Negative temperature???
But how are negative temperatures hotter than positive ones?
First of all, when I say negative temperatures, I don’t mean like -1°C, or -200°C, because those are actually still positive, because they have a positive amount of heat, it’s not like 0°C has nothing and -1°C has some cold and 1°C has some heat, they all have heat, so the true 0° of temperature would have no heat at all, and that is represented by a different scale of temperature, where 0°K (Kelvin) is actually 0 temperature, in the way that it has no heat energy at all.
Secondly, before we get into negative temperature, I must tell you what temperature is actually measuring, and in what way it’s measuring it.
The thing temperature is measuring in a substance is the amount of the substance’s atoms that are in their highest energy state as opposed to its atoms in their lowest energy state, so the coldest (0K) is where all the atoms are in their lowest energy state, and the ‘hottest’ (Infinity Kelvin) is where, you didn’t guess it, there are as many atoms in the highest and the lowest energy states.
So you’d think that where the ratio is 1:1 highest:lowest (where the lowest is always represented by 1 in the ratio), then that would be 1°K, NO! It’s actually Infinity°K!
And then, you might think, what if MORE atoms are in the highest energy state than lowest energy state, then what would the temperature be? Negative! Like what how does that make sense? And what’s more, if you have more and more atoms in the highest energy state, approaching a configuration where all of them are in the highest energy state, the temperature in °K approaches 0 from the negative side.
Okay, so how does any of this make sense.

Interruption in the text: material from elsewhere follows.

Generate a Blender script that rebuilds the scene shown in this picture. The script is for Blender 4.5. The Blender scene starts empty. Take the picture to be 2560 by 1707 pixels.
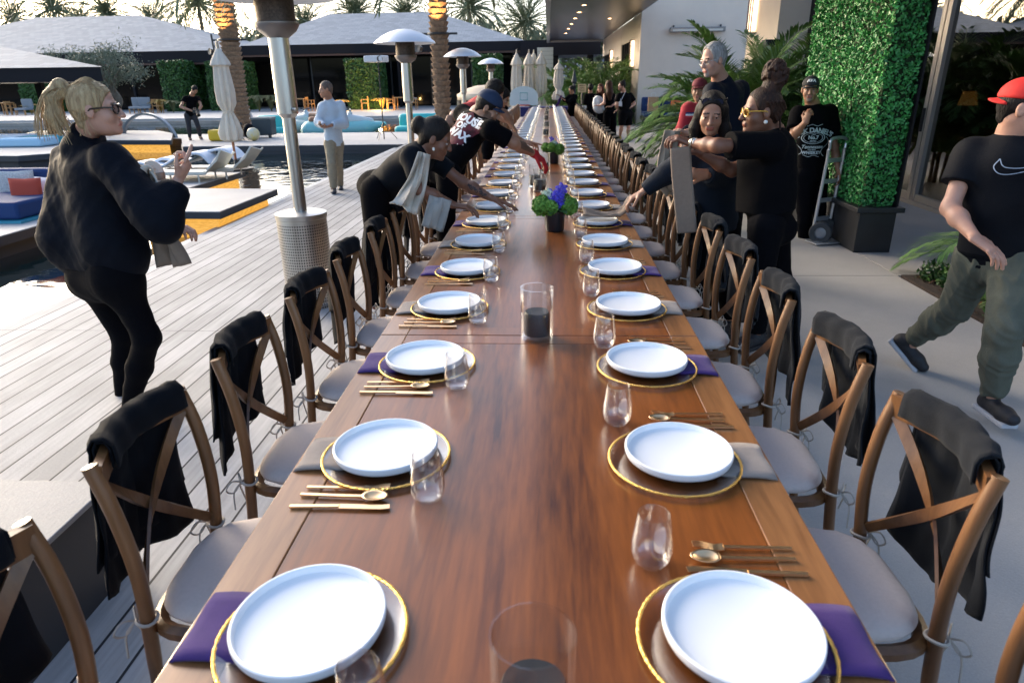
import bpy, math, random
import numpy as np
from math import sin, cos, pi, radians
from mathutils import Vector
from mathutils.bvhtree import BVHTree

# ------------------------------------------------------------------ camera, sky, sun, exposure
SC = bpy.context.scene
COL = SC.collection
RES = (1024, 682)
_p, _yaw, _roll = radians(21.3855), radians(3.2065), radians(-0.8702)
CAM = np.array([.0378, 0, 1.680])
FW = np.array([-sin(_yaw)*cos(_p), cos(_yaw)*cos(_p), -sin(_p)])
_r = np.array([cos(_yaw), sin(_yaw), 0.]); _u = np.cross(_r, FW)
RT = _r*cos(_roll)+_u*sin(_roll); UP = -_r*sin(_roll)+_u*cos(_roll)
cd = bpy.data.cameras.new('camera'); cam = bpy.data.objects.new('camera', cd); COL.objects.link(cam)
from mathutils import Matrix
cam.matrix_world = Matrix(((RT[0], UP[0], -FW[0], CAM[0]), (RT[1], UP[1], -FW[1], CAM[1]), (RT[2], UP[2], -FW[2], CAM[2]), (0, 0, 0, 1)))
cd.sensor_width = 36; cd.lens = 1670.7/2560*36; cd.clip_start = .05; cd.clip_end = 5000
cd.dof.use_dof = True; cd.dof.focus_distance = 3.6; cd.dof.aperture_fstop = 5.0
SC.camera = cam
W = bpy.data.worlds.new('World'); SC.world = W; W.use_nodes = True
nt = W.node_tree; bg = nt.nodes['Background']
sky = nt.nodes.new('ShaderNodeTexSky'); sky.sky_type = 'NISHITA'; sky.sun_disc = False
SUN_EL, SUN_AZ = radians(14), radians(-50)          # azimuth from +Y towards +X
sky.sun_elevation = SUN_EL; sky.sun_rotation = SUN_AZ; sky.altitude = 100; sky.air_density = .75; sky.dust_density = 3.2; sky.ozone_density = 1.2
nt.links.new(sky.outputs[0], bg.inputs[0]); bg.inputs[1].default_value = .15
sl = bpy.data.lights.new('sun', 'SUN'); sl.energy = .6; sl.angle = radians(25); sl.color = (1, .88, .72)
so = bpy.data.objects.new('sun', sl); COL.objects.link(so)
_sd = Vector((sin(SUN_AZ)*cos(SUN_EL), cos(SUN_AZ)*cos(SUN_EL), sin(SUN_EL)+.35))
so.rotation_euler = _sd.to_track_quat('Z', 'Y').to_euler()
SC.view_settings.view_transform = 'Standard'; SC.view_settings.look = 'None'
SC.view_settings.exposure = 1.98; SC.view_settings.gamma = 1
try:
    SC.cycles.max_bounces = 6; SC.cycles.transparent_max_bounces = 24; SC.cycles.glossy_bounces = 3; SC.cycles.diffuse_bounces = 3
    SC.cycles.sample_clamp_indirect = 4; SC.cycles.caustics_reflective = False; SC.cycles.caustics_refractive = False
except Exception: pass

rnd = random.Random(5); nrs = np.random.RandomState(3)
S_ = 1/.91875
def _ray(px, py): return FW+RT*((px*S_-1280)/1670.7)-UP*((py*S_-853.5)/1670.7)
def D(px, py, Y):                       # point seen at (px,py), standing at depth Y
    d = _ray(px, py); return CAM+d*(Y/d[1])
def G(px, py, z=0.):                    # point seen at (px,py) at height z
    d = _ray(px, py); return CAM+d*((z-CAM[2])/d[2])
def XP(px, py, x):
    d = _ray(px, py); return CAM+d*((x-CAM[0])/d[0])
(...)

Well, if you graph out 1/x, where the height of each point in the graph is just it’s x position (how far right it is, left would be the opposite of right so would be a negative x position) , but 1 divided by it, so the point in the graph that is 1 unit to the right of the middle, for example, would actually also be 1 unit high, because 1/1 = 1. At 1/2 a unit it would be 2 high, at 1/10000 a unit it would be 10000 high, and so on.
But notice this.
When you have some amount of temperature, like let’s start at room temperature for example, 275.15K, not too big or small of a number, you can heat it and heat it, but never to infinite temperature, where half the atoms are in their highest energy state, and you can cool it down closer and closer to 0K, where there is no energy at all, but you can’t actually GET there either, so it’s infinitely hard to get to those two temperatures, the two extremes.

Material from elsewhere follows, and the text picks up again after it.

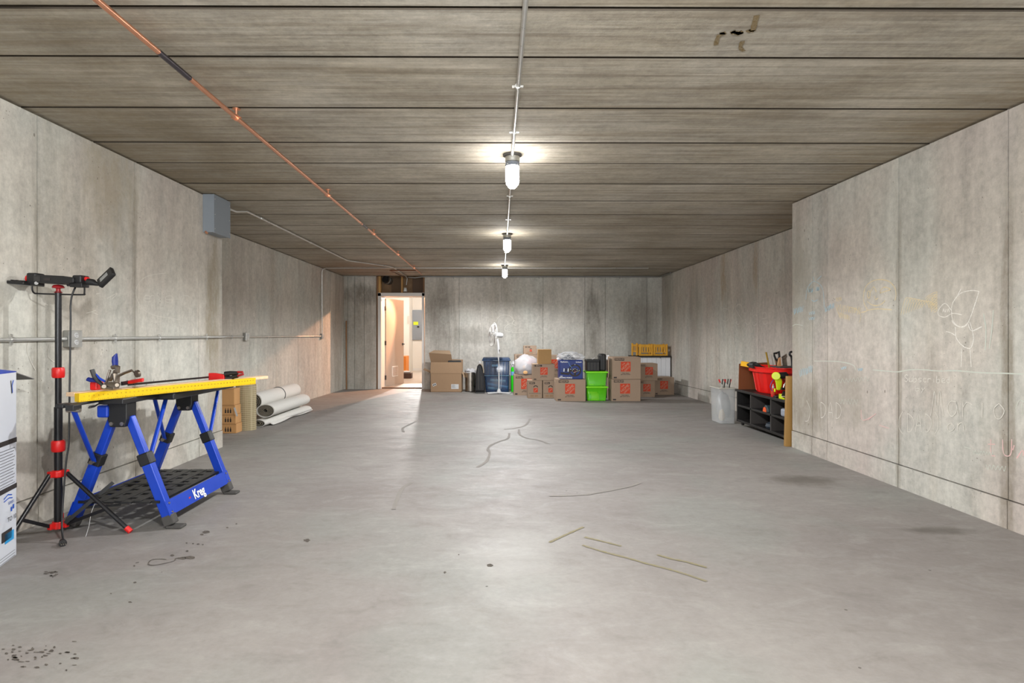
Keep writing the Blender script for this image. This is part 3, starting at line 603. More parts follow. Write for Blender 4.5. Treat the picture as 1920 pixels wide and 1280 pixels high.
t = thing('downlight', 'small white ceiling light glimpsed at the top of the open doorway', 'light', at(746, 559, 15.5))
q = at(746, 560, 15.5); t.location = (q.x, q.y, 2.65)

m = MB(); m.lathe([(.0, -.06), (.12, -.055), (.14, -.02), (.14, 0)], t.location, 18); m.build('diffuser', emit('utility_light', (255, 246, 232), 3), t, smooth=True)

# ================================================================== CEILING LIGHTS, PIPES
LAMPS = [(.133, 4.13), (.171, 7.39), (.205, 10.80)]
words = ['nearest of the three jar ceiling lights, largest in view', 'middle ceiling jar light of the row of three', 'farthest ceiling jar light, close to the back wall']
def jar(x, y, label):
    t = thing('ceiling_light', 'lit '+label, 'light', (x, y, CE), 0, 'jar lights along the centre conduit')
    m = MB(); m.lathe([(.068, 0), (.068, -.008), (.052, -.016)], (x, y, CE), 28); m.build('base_plate', plain('base_dark', (74, 70, 66), .6), t, smooth=True)
    m = MB(); m.lathe([(.052, -.012), (.052, -.05), (.046, -.055)], (x, y, CE), 28); m.build('junction_box', GALVD, t, smooth=True)
    m = MB()
    for z in (-.055, -.066, -.077): m.lathe([(.046, z), (.051, z-.003), (.051, z-.006), (.046, z-.0095)], (x, y, CE), 28)
    m.build('threaded_collar', plain('collar_grey', (150, 156, 166), .4, .4), t, smooth=True)
    m = MB(); m.lathe([(.045, -.086), (.048, -.10), (.048, -.19), (.042, -.214), (.025, -.23), (0, -.235)], (x, y, CE), 20); m.build('globe', GLOBEM, t, smooth=True)
    m = MB()
    for k in range(4):
        a = PI/4+k*PI/2; c, s_ = math.cos(a), math.sin(a)
        m.tube([(x+c*r, y+s_*r, CE+z) for r, z in ((.05, -.07), (.054, -.1), (.054, -.19), (.046, -.22), (.02, -.241), (0, -.243))], .0018, 5)
    m.build('wire_guard', GALV, t)
    d = bpy.data.lights.new('jar_light', 'SPOT'); d.energy = 135; d.spot_size = math.radians(168); d.spot_blend = .35; d.shadow_soft_size = .045; d.color = (.97, .985, 1)
    o = bpy.data.objects.new('jar_light', d); COL.objects.link(o); o.location = (x, y, CE-.26)
    return t
for (x, y), wd in zip(LAMPS, words): jar(x, y, wd)
def strap(m, p, r, ax):       # a small two-eared strap round a pipe
    p = Vector(p); a = Vector(ax); m.cone(p-a*.009, p+a*.009, r, r, 12)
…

But look, if you look at the graph of 1/x, and start at like where the HEIGHT of the graph is 1 for example, and follow along the line of the GRAPH, NOT just straight left or right or any directione, and you keep going left for example, towards where the height is infinity, (ALONG THE GRAPH THOUGH, REMEMBER) you can get closer and close, but you can’t actually GET to infinity, because you would have to go forever and ever up that ever-steeper graph line, because the height is infinite, and similarly, if you go the other way, towards zero, then you can get closer and closer, but you can never get there still, because it’s also infinitely far away along the ever-flattening graph, because you would have to go infinitely far right to get a height of 0 on this graph.

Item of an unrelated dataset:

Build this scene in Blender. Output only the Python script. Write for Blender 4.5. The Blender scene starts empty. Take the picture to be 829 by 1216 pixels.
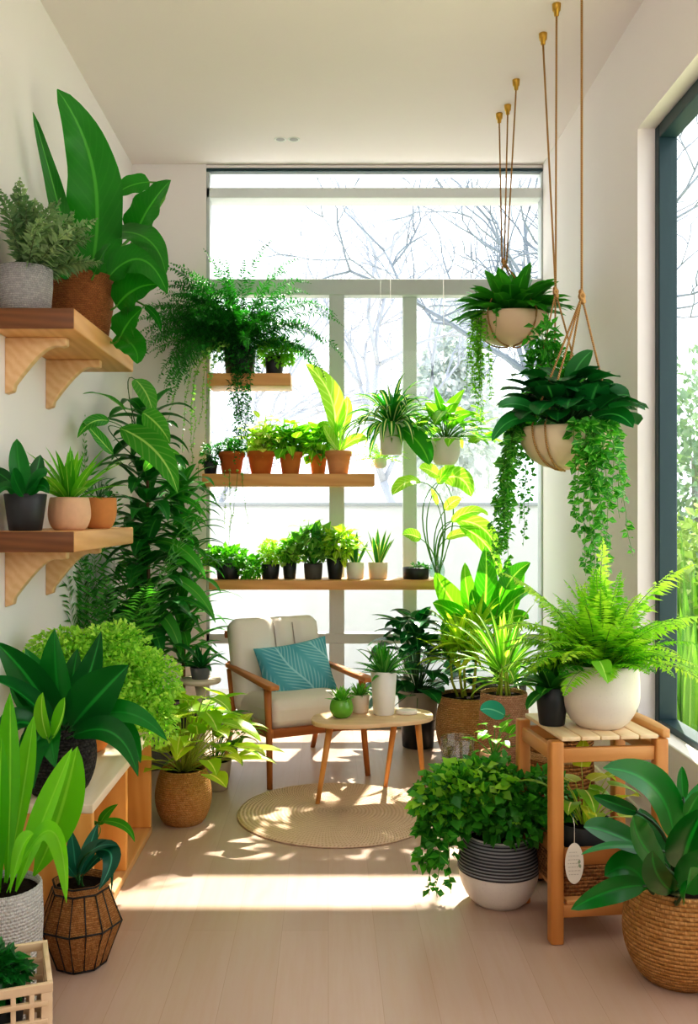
import bpy, bmesh, math, random
import numpy as np
from mathutils import Vector, Matrix, Euler

# ------------------------------------------------------------------ camera model (829 x 1216)
F, CX, CY, CAMZ = 1100.0, 390.0, 610.0, 1.35
COL = bpy.context.scene.collection
PI = math.pi
def P(px, py, Y):                      # a point of the room seen at a pixel, at depth Y
    return np.array([(px - CX) * Y / F, Y, CAMZ - (py - CY) * Y / F])
def BX(px, Y, z=0.0):
    return ((px - CX) * Y / F, Y, z)
def lin(h):
    h = h.lstrip('#'); o = []
    for i in (0, 2, 4):
        c = int(h[i:i+2], 16) / 255.0
        o.append(c / 12.92 if c <= .04045 else ((c + .055) / 1.055) ** 2.4)
    return (o[0], o[1], o[2], 1.0)
def rot2(a):
    return np.array([math.cos(a), math.sin(a)])
def nrm(a):
    return a / np.maximum(np.linalg.norm(a, axis=-1, keepdims=True), 1e-9)

ROOM_X0, ROOM_X1, ROOM_Y1 = -1.233, 1.349, 5.82
def inside(V, loc):                    # leaves that reach a wall or the glass lie against it
    L = np.array(loc, float); W = V + L
    if not (ROOM_X0 < L[0] < ROOM_X1 and L[1] < ROOM_Y1) and np.any(L): return V
    W[:, 0] = np.clip(W[:, 0], ROOM_X0 + .008, ROOM_X1 - .008 + 5 * (W[:, 1] < 4.0)); W[:, 1] = np.minimum(W[:, 1], ROOM_Y1 - .02)
    W[:, 0] = np.where(W[:, 1] < 4.0, np.minimum(W[:, 0], 1.44), W[:, 0])
    return W - L

# ------------------------------------------------------------------ mesh collector
class MB:
    def __init__(s):
        s.V = []; s.U = []; s.F = []; s.n = 0
    def add(s, V, Fc, U=None):
        V = np.asarray(V, float).reshape(-1, 3)
        U = np.zeros((len(V), 3)) if U is None else np.asarray(U, float).reshape(-1, 3)
        s.V.append(V); s.U.append(U)
        for f in (Fc if isinstance(Fc, list) and len(Fc) and isinstance(Fc[0], np.ndarray) else [np.asarray(Fc)]):
            if len(f): s.F.append(f + s.n)
        s.n += len(V); return s
    def build(s, name, mat, parent=None, smooth=True, loc=None, rotz=0, offset=None, clip=False):
        V = np.concatenate(s.V); U = np.concatenate(s.U)
        if parent is not None and clip: V = inside(V, (0, 0, 0) if offset is not None else parent.location)
        if offset is not None: V = V - np.asarray(offset)
        me = bpy.data.meshes.new(name)
        faces = []
        for f in s.F: faces.extend(f.tolist())
        me.from_pydata(V.tolist(), [], faces)
        a = me.attributes.new('leafuv', 'FLOAT_VECTOR', 'POINT')
        a.data.foreach_set('vector', U.astype(np.float32).ravel())
        if smooth: me.polygons.foreach_set('use_smooth', [True] * len(me.polygons))
        me.materials.append(mat); me.update()
        o = bpy.data.objects.new(name, me); COL.objects.link(o)
        if parent is not None: o.parent = parent
        if loc is not None: o.location = loc
        if rotz: o.rotation_euler = (0, 0, rotz)
        return o
    # ---- solids
    def bm(s, b, mtx=None):
        b.verts.ensure_lookup_table(); b.verts.index_update()
        V = np.array([v.co[:] for v in b.verts])
        if mtx is not None:
            m = np.array(mtx); V = V @ m[:3, :3].T + m[:3, 3]
        U = V.copy()
        by = {}
        for f in b.faces: by.setdefault(len(f.verts), []).append([v.index for v in f.verts])
        s.add(V, [np.array(x) for x in by.values()], U); b.free(); return s
    def box(s, c, d, bev=.004, seg=2, rot=(0, 0, 0)):
        b = bmesh.new(); bmesh.ops.create_cube(b, size=1)
        bmesh.ops.scale(b, vec=d, verts=b.verts)
        if bev: bmesh.ops.bevel(b, geom=list(b.edges), offset=min(bev, min(d) * .45), segments=seg, affect='EDGES', profile=.5)
        return s.bm(b, Matrix.Translation(c) @ Euler(rot).to_matrix().to_4x4())
    def prism(s, pts, z0, z1, bev=.004, seg=2, mtx=None):
        b = bmesh.new()
        f = b.faces.new([b.verts.new((x, y, z0)) for x, y in pts])
        r = bmesh.ops.extrude_face_region(b, geom=[f])
        bmesh.ops.translate(b, vec=(0, 0, z1 - z0), verts=[v for v in r['geom'] if isinstance(v, bmesh.types.BMVert)])
        bmesh.ops.recalc_face_normals(b, faces=b.faces)
        if bev:
            ed = [e for e in b.edges if len(e.link_faces) == 2 and e.calc_face_angle(0) > .6]
            bmesh.ops.bevel(b, geom=ed, offset=bev, segments=seg, affect='EDGES', profile=.5)
        return s.bm(b, mtx)
    def lathe(s, prof, n=48, c=(0, 0, 0), flute=0, fn=0, rfun=None):
        prof = np.array(prof, float); m = len(prof)
        a = np.linspace(0, 2 * PI, n + 1)
        seglen = np.concatenate([[0], np.cumsum(np.linalg.norm(np.diff(prof, axis=0), axis=1))])
        A, R = np.meshgrid(a, prof[:, 0], indexing='ij'); Z = np.tile(prof[:, 1], (n + 1, 1))
        if flute: R = R * (1 + flute * np.cos(A * fn))
        if rfun is not None: R = R * rfun(A)
        V = np.stack([R * np.cos(A) + c[0], R * np.sin(A) + c[1], Z + c[2]], -1)
        rm = prof[:, 0].max()
        U = np.stack([A * rm, np.tile(seglen, (n + 1, 1)), np.zeros_like(A)], -1)
        i, j = np.meshgrid(np.arange(n), np.arange(m - 1), indexing='ij')
        q = np.stack([i * m + j, (i + 1) * m + j, (i + 1) * m + j + 1, i * m + j + 1], -1).reshape(-1, 4)
        return s.add(V, q, U)
    def tubes(s, M, r0, r1, k=6, rnd=0.0):
        M = np.asarray(M, float)
        if M.ndim == 2: M = M[None]
        n, S, _ = M.shape
        T = nrm(np.gradient(M, axis=1))
        ref = np.where(np.abs(T[..., 2:3]) > .95, np.array([1., 0, 0]), np.array([0, 0, 1.]))
        X = nrm(np.cross(T, ref)); Yv = np.cross(T, X)
        r0 = np.broadcast_to(np.asarray(r0, float), (n,)); r1 = np.broadcast_to(np.asarray(r1, float), (n,))
        t = np.linspace(0, 1, S); R = r0[:, None] + (r1 - r0)[:, None] * t
        a = np.linspace(0, 2 * PI, k, endpoint=False)
        V = M[:, :, None] + R[:, :, None, None] * (np.cos(a)[:, None] * X[:, :, None] + np.sin(a)[:, None] * Yv[:, :, None])
        L = np.concatenate([np.zeros((n, 1)), np.cumsum(np.linalg.norm(np.diff(M, axis=1), axis=2), 1)], 1)
        U = np.stack([np.broadcast_to(a / (2 * PI), (n, S, k)), np.broadcast_to(L[:, :, None], (n, S, k)), np.full((n, S, k), .5)], -1)
        b, i, j = np.meshgrid(np.arange(n) * S * k, np.arange(S - 1), np.arange(k), indexing='ij')
        j2 = (j + 1) % k
        q = np.stack([b + i * k + j, b + i * k + j2, b + (i + 1) * k + j2, b + (i + 1) * k + j], -1).reshape(-1, 4)
        caps = np.concatenate([(np.arange(n) * S * k)[:, None] + np.arange(k)[::-1], (np.arange(n) * S * k)[:, None] + (S - 1) * k + np.arange(k)])
        return s.add(V, [q, caps], U)
    def ball(s, c, r, sc=(1, 1, 1), n=12, bump=0, seed=0):
        b = bmesh.new(); bmesh.ops.create_uvsphere(b, u_segments=n * 2, v_segments=n, radius=r)
        rg = random.Random(seed)
        for v in b.verts:
            v.co = Vector((v.co.x * sc[0], v.co.y * sc[1], v.co.z * sc[2])) * (1 + rg.uniform(-bump, bump))
        return s.bm(b, Matrix.Translation(c))
    # ---- leaves
    def ribbon(s, M, W, N, shape='lance', fold=.25, wave=0., wf=3, na=5, rnd=None, seed=0):
        M = np.asarray(M, float); n, S, _ = M.shape
        rg = np.random.default_rng(seed + n * 7 + S)
        W = np.broadcast_to(np.asarray(W, float), (n,)); N = np.broadcast_to(np.asarray(N, float), (n, 3))
        rnd = rg.random(n) if rnd is None else np.broadcast_to(rnd, (n,))
        T = nrm(np.gradient(M, axis=1))
        side = nrm(np.cross(T, np.broadcast_to(N[:, None], T.shape)))
        Nn = np.cross(side, T)
        t = np.linspace(0, 1, S); w = PROF[shape](t)
        a = np.linspace(-1, 1, na)
        fold = np.broadcast_to(np.asarray(fold, float), (n,))
        half = (W[:, None] * w[None]) * .5
        off = side[:, :, None] * (a * half[..., None])[..., None] * np.cos(fold)[:, None, None, None]
        up = Nn[:, :, None] * (np.abs(a) * half[..., None])[..., None] * np.sin(fold)[:, None, None, None]
        V = M[:, :, None] + off + up
        if wave:
            ph = rg.random(n) * 6.28
            wv = wave * W[:, None, None] * np.sin(t[None, :, None] * wf * 2 * PI + ph[:, None, None] + a * .8) * np.abs(a) * w[None, :, None]
            V = V + Nn[:, :, None] * wv[..., None]
        U = np.stack([np.broadcast_to((a + 1) / 2, (n, S, na)), np.broadcast_to(t[None, :, None], (n, S, na)), np.broadcast_to(rnd[:, None, None], (n, S, na))], -1)
        b, i, j = np.meshgrid(np.arange(n) * S * na, np.arange(S - 1), np.arange(na - 1), indexing='ij')
        q = np.stack([b + i * na + j, b + i * na + j + 1, b + (i + 1) * na + j + 1, b + (i + 1) * na + j], -1).reshape(-1, 4)
        return s.add(V, q, U)
    def leaves(s, B, D, L, W, droop=.6, shape='lance', fold=.25, S=8, na=5, wave=0., N=None, rnd=None, seed=0, wf=3):
        s.ribbon(arc(B, D, L, droop, S), W, N if N is not None else upn(D), shape, fold, wave, wf, na, rnd, seed); return s
    def leaflets(s, Pb, D, N, L, W, rnd, cup=.15):
        n = len(Pb); D = nrm(D); side = nrm(np.cross(D, N)); Nn = np.cross(side, D)
        L = np.broadcast_to(np.asarray(L, float), (n,))[:, None]; W = np.broadcast_to(np.asarray(W, float), (n,))[:, None]
        m = Pb + D * L * .45
        V = np.stack([Pb, m - side * W * .5 + Nn * W * cup, m, m + side * W * .5 + Nn * W * cup, Pb + D * L - Nn * L * .12], 1)
        r = np.broadcast_to(rnd, (n,))
        u = np.array([.5, 0, .5, 1, .5]); v = np.array([0, .45, .45, .45, 1])
        U = np.stack([np.broadcast_to(u, (n, 5)), np.broadcast_to(v, (n, 5)), np.broadcast_to(r[:, None], (n, 5))], -1)
        o = np.arange(n)[:, None] * 5
        f = np.concatenate([o + np.array(x) for x in ([0, 2, 1], [0, 3, 2], [1, 2, 4], [2, 3, 4])])
        return s.add(V, f, U)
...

And for the negative temperatures, they’re actually hotter, because they have even more atoms in their highest energy state, and the reason we call the hottest temperature -0 degrees kelvin is because as you get closer and closer to the state that all atoms are in their highest energy state (which, by the way, is impossible to get to exactly and perfectly), the temperature (and actually also the graph of 1/x), gets closer and closer to 0, but from the negative side, like gets smaller and smaller negative numbers.
So now, I feel you can see why these temperatures are represented like that.
But can we just appreciate and see, that in this system, when we approach the state of half the atoms in the highest energy state from a state with less, so that it increases to the state with half the atoms in the highest energy state, the temperature goes higher and higher infinitely, but if you get to that state from a state with negative temperature, where there were MORE than half of the atoms in the highest energy state, then it gets bigger and bigger negative temperatures. Just like the graph 1/x. And the lines diverging in gradient but approaching the same line that I talked about last post. It all points to the idea going to ‘positive infinity’ and ‘negative infinity’ are ACTUALLY BOTH GOING TO THE SAME NUMBER! Because loads of places where it actually appears, in a comprehensible context, it really seems like it’s the exact same thing.
So yeah, that’s why the temperature system is like that and that’s how it makes sense


Only a truly Brilliant mind can analyse it thus!